The Power of Artists (Janet's Blog)
This weekend I had the great privilege to talk with current and past board members and staff of Artist Trust, an organization that supports individual artists in Washington. Led by Fidelma McGinn, this is one of several organizations in the country running stellar grantmaking and service programs for artists. In addition to a great group of people, they met in Snohomish, WA, a small town surrounded by mountains with a river running through it.
The location was a renovated church studio/home of artists Karen Guzak and Warner Blake. Studio/home doesn’t really describe what Karen and Warner have created in this town. It really is an art center, a place for exhibits, concerts and art making. Plus, it is their studio and home. Their dedication to supporting individual artists is evident everywhere you look in the facility. Karen is a past board member of Artist Trust and she’s mayor of Snohomish. So, not only have she and Warner created an arts center and a home in this community, she is now involved in pubic policy work using, no doubt, her creative skills to solve people’s everyday issues. Mayor… you gotta love that.
GIA is fortunate to have many members who focus on supporting individual artists. They will gather in Chicago in October for a daylong preconference to discuss trends, challenges, experience art and listen to artists. Like Artist Trust, there have been leaders in this field who continue to remind us all that artists need to be promoted and supported. They are passionate advocates for artists with their funding peers and the general public... organizations like Creative Capital Foundation, the Jerome Foundation, Joan Mitchell Foundation, New York Foundation for the Arts, United States Artists, Andy Warhol Foundation, The Pollock-Krasner Foundation, Artists Legacy Foundation, Marie Walsh Sharpe Art Foundation and more.
This year, the McKnight Foundation in Minneapolis changed the focus of its institutional funding to be “artist centric.” I’m not sure where this will ultimately take them but it reminded everyone from general managers to boards of directors who actually puts the product on the table. Sometimes I worry that nonprofit arts institutions have become desensitized to the needs and voices of the very people they were created to support.
Richard Evans, president of EMCArts, Inc. writing for the fall issue of the GIA Reader, talks about innovation and the need for institutions to utilize their “creative capital” when making decisions about the future. “In the past era, arts organizations were in many ways set up to contain and limit creative thinking, shutting out artists, in particular, from the realm of management and organizational problem solving, and thus sequestering some of the sector’s most valuable creative capital.”

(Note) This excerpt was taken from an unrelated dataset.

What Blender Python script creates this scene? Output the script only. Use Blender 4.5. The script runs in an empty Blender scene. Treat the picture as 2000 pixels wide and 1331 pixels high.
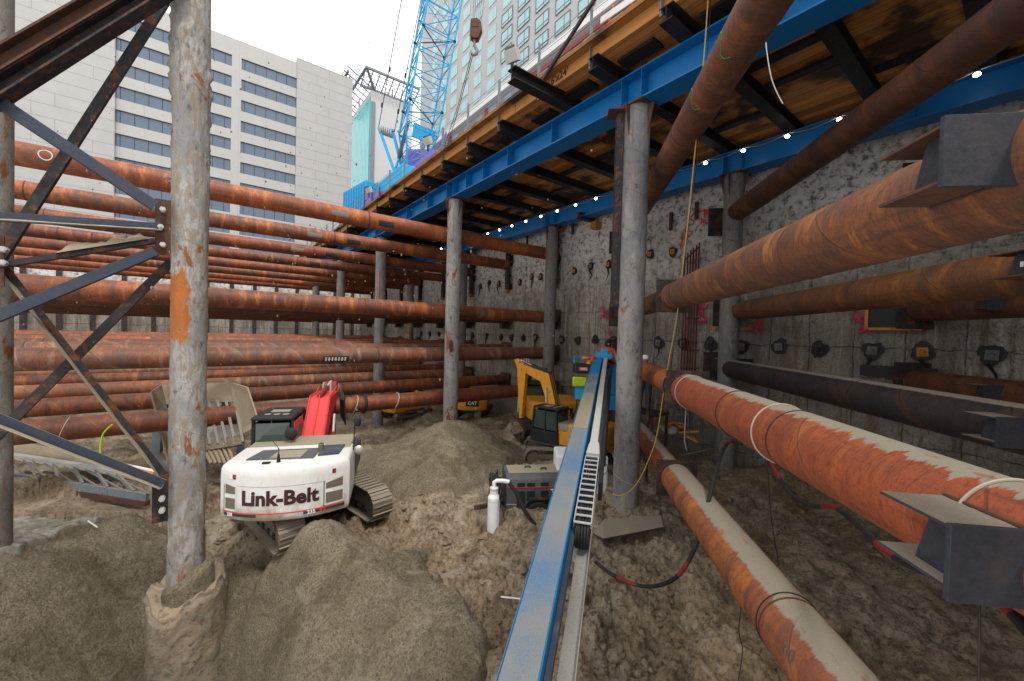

He continues, “We divorced the creation and production of art from the systems of delivery we built, and robbed ourselves of some of our most important human resources, almost by design. The genuine integration of artists into our organizationsnot to represent a programmatic perspective, but as full members of the team, divergent thinkers and creative strategistswas one challenge to which the orthodox business model did not rise.”
Richard goes on to say that innovation needs creative capital and that artists can be an integral part in the decision-making process. As anyone who has worked in the arts business knows, this is more complex than one might imagine. However, I do think artists have become marginalized in parts of the nonprofit arts sector because it is, well, easier to operate without them. This is something we can remedy. It just needs to stay “top of mind” for funders and managers.
I am grateful for those funding organizations whose emphasis is individual artists. They remind us that the power of the individual, of the single artist, is the foundation upon which we build all our work.